Former deputy White House press secretary Scott Stanzel told The Daily Caller that the document’s release and Obama’s appearance in the White House briefing room to talk about it only elevated the story. His appearance on Oprah shortly thereafter made the story even bigger, and then he joked about the conspiracy theory at 2012 campaign fundraisers Wednesday night.

“President Obama said he’d made this decision a couple weeks ago,” Stanzel said. “I don’t understand why it takes two weeks to produce the document. In my view, the White House generally doesn’t try to release news in a haphazard way. Having the president of the United States show up in the press briefing room like this, they had to know it would be front page news.”

New York Times pollster Nate Silver said, too, that the White House probably isn’t complaining about the boom in birther coverage since it has shielded Obama from other, more important issues. “Lots of mediocre polling and economic numbers for Obama today,” Silver tweeted. “I don’t think he’d protest if media devoted another 72 hrs to birther crap.”

If that was the White House strategy, it appears to be working. A quick sweep of the front-page headlines of major U.S. newspapers Thursday revealed little coverage of Federal Reserve Chairman Ben Bernanke’s first-ever press conference.
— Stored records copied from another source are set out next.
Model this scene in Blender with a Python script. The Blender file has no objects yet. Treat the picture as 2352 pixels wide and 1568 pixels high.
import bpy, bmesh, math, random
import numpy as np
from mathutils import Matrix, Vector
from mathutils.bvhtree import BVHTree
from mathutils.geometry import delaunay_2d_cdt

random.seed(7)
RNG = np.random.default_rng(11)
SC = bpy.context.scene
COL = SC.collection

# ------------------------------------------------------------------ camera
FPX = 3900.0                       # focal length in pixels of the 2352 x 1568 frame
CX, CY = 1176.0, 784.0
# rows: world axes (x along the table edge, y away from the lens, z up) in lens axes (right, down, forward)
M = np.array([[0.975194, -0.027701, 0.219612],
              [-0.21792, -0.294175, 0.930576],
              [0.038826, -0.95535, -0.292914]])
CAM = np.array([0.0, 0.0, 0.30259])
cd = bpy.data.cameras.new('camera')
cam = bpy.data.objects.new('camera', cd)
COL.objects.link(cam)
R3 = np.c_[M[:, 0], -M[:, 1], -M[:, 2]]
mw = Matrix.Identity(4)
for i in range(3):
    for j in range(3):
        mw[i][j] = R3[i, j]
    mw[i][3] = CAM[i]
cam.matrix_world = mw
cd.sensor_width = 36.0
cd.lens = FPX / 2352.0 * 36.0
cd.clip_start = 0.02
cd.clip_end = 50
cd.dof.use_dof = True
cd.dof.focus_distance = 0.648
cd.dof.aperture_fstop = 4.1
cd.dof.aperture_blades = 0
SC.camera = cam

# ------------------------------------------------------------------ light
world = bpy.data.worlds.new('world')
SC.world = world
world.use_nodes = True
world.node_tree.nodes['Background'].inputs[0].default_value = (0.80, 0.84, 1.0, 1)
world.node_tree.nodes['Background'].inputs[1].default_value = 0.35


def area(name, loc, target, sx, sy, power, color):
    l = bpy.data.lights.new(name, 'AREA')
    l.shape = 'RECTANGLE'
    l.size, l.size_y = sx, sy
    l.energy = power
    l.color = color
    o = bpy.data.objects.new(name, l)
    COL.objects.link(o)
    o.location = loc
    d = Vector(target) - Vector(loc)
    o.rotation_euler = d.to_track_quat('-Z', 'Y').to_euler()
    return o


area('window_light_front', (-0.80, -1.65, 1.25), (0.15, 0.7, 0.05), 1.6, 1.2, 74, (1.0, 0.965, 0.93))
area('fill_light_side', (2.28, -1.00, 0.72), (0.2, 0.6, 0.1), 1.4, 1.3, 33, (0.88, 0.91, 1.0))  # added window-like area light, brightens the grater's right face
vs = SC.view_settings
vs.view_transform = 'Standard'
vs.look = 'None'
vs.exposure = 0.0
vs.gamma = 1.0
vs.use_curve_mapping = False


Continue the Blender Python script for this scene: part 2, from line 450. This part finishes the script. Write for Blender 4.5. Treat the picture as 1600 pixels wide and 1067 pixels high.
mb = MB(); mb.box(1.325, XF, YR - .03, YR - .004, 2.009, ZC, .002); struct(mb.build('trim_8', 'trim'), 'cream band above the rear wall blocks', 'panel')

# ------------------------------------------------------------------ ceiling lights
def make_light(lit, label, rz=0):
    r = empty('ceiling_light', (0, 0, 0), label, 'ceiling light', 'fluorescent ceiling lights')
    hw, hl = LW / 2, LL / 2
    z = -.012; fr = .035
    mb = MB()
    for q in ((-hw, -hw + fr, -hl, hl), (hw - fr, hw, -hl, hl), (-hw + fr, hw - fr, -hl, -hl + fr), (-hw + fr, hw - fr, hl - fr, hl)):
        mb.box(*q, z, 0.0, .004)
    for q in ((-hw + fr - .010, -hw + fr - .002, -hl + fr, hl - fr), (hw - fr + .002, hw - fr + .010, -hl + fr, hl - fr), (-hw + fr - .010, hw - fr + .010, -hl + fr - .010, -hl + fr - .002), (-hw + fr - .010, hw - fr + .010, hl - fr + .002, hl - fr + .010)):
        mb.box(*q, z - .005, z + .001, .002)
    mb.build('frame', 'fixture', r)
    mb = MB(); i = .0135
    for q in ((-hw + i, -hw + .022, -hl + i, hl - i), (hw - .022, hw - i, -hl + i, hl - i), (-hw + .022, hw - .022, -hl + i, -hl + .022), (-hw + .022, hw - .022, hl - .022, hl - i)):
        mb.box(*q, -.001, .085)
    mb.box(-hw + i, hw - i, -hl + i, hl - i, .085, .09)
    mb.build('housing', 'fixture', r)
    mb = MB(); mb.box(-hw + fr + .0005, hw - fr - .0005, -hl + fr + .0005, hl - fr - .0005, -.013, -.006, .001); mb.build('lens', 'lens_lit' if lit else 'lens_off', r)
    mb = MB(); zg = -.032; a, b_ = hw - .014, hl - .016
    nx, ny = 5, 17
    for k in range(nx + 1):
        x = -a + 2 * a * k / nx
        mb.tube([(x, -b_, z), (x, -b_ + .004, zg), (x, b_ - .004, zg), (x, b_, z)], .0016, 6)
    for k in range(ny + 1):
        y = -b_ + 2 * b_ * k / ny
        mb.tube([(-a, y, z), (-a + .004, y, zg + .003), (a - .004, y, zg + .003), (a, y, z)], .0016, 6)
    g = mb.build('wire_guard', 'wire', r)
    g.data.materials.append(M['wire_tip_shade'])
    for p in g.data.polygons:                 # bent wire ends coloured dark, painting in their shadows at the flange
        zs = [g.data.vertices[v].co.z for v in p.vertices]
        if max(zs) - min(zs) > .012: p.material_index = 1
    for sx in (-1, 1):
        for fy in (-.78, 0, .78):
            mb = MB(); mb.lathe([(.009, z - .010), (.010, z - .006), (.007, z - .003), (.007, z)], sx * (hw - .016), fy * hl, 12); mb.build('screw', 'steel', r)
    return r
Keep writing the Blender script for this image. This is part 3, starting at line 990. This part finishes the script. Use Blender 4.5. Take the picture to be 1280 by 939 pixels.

Also, the birth certificate release topped the Fed presser in many newspapers that gave front-page attention to it.

The only major national newspaper that didn’t run a front-page story about Obama’s long-form birth certificate release on Thursday morning was the Wall Street Journal.

Former George W. Bush press secretary Dana Perino, though, said she doesn’t think the Obama White House used the birth certificate release as a form of misdirection.

“I suppose that they felt it had been a benefit to have this ‘crazy talk’ out there but then they must have felt the tide was turning and decided to try to put a stop to it all,” Perino said in an e-mail to TheDC.

Though the president attacked the media for covering the birth certificate story to an extreme, reports from the Poynter Institute and Pew Research Center’s Project for Excellence in Journalism show that news coverage of Trump and birtherism didn’t match the extent of coverage given to the economy or unrest in the Middle East.